They’re putting DRM in trains, now: Hired hackers Dragon Sector take to the Chaos Communication Congress stage and explain how they caught a manufacturer red-handed

You wouldn’t download a train—but you might conceivably want to repair one. Those worries have led to a massive controversy in Poland, as train manufacturer Newag has come under fire for likely adding DRM-style protection to stop its vehicles from being repaired at competitor facilities.

As laid out by Notes from Poland, the manufacturer’s trains had inexplicably come to “a standstill in several places in Poland”. Not only did they stop working after competitors attempted to repair them, one inexplicably bricked itself on November 21, 2023. More on that later.

A company named SPS Mieczkowski received fines from a rail operator when it failed to repair one of Newag’s trains. It decided to then make privateers out of pirates, hiring a collective of hackers called Dragon Sector. Speaking with Onet, one such hacker Michał Kowalczyk said: “We discovered the manufacturer’s interference in the software, which led to forced failures.”

Newag has naturally been denying the accusations, though the evidence seems damning. As reported by Gizmodo, three hackers affiliated with Dragon Sector took to the stage of the Chaos Communication Congress (a hacker convention dedicated to discussing cybersecurity, privacy, and the like) to share their findings. 

In the talk “Breaking DRMS in Polish Trains”, the team stated it was “100% sure” it was in the right, and that “it’s Newag that should be scared, not us.” 

“One of the most common in the trains we investigated is what we call ‘lack of movement’ or ‘idle timer’,” explains Jakub Stępniewicz, who goes by the alias MrTick. He explains that if a train doesn’t move at least 60km/h for at least three minutes for more than 10 days, it’ll permanently lock. However—MrTick says there were false positives, and that when the trains were stationary for servicing “it was enough to trigger the lock.”

To ‘fix’ this, the manufacturer extended the time to 21 days, then added “geofencing” to cause it to lock if it stayed in certain locations, which just so happened to be the main competitors of Newag. One of the locations was even a SPS Mieczkowski workshop—you know, the company that was fined because it couldn’t repair a Newag train?
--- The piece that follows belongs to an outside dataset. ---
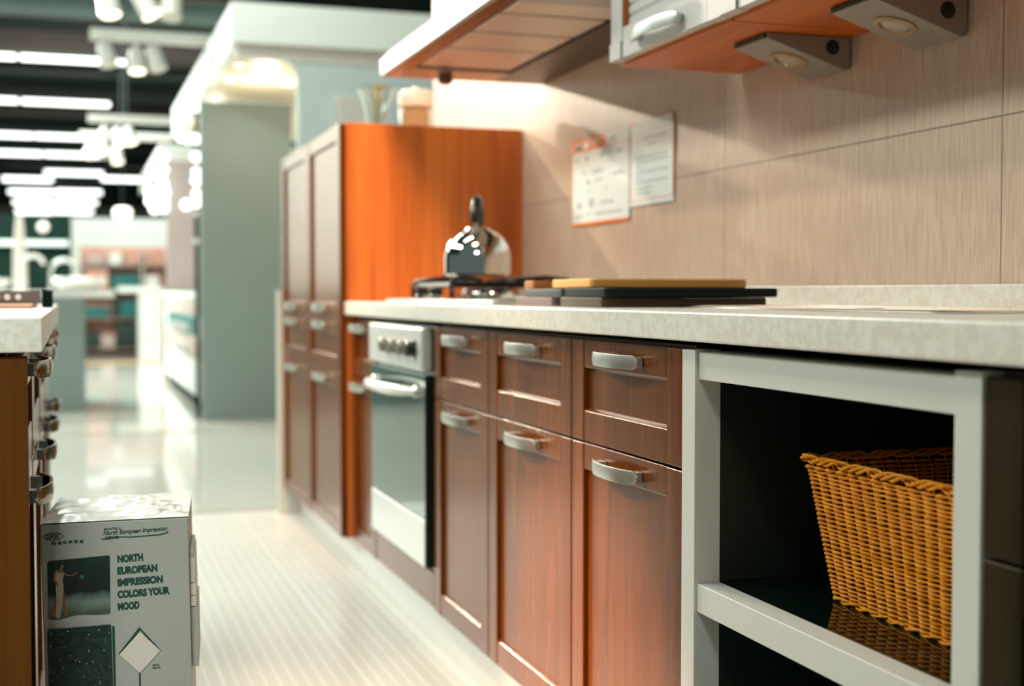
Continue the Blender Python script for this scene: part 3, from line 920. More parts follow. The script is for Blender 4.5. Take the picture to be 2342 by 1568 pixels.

Oh no.

(Image credit: The Chaos Computer Club / Dragon Sector)

As for the mystery bricks on November 21: “We also had a very nice date check in one of the trains … the train was supposed to be serviced on the 21st of November 2021.” If you’ve been following along, you might be wondering: ‘hold on, didn’t the train break in 2023’? That’s because (as the hackers reveal) the code actually instructs the train to lock down between November 21-30 and December 21-31.

(Image credit: The Chaos Computer Club / Dragon Sector)

“This is on one train,” says Sergiusz Bazański (alias q3k). “That train is now famous, because it did indeed break on the 21st of December this year. But don’t worry, New Years? It’ll run just fine.”

The entire talk is a journey through a comedy of errors—one that’s eerily familiar. We’ve all seen horrific levels of DRM applied to games that impact performance, tacked on in haphazard ways that harm the player such as infamous resource-hog Denuvo. The only issue is: these are trains, not video games, and the consequences are a little more severe.

It’s also not the first time we’ve seen this kind of thing happen outside of gaming. In August of 2022, a hacker jailbroke a DRM-laden tractor and then ran Doom on it—thwarting John Deere’s remote bricking systems. In July of the same year, BMW also introduced microtransactions to its cars. Only $18 a month to heat your seats, what a steal.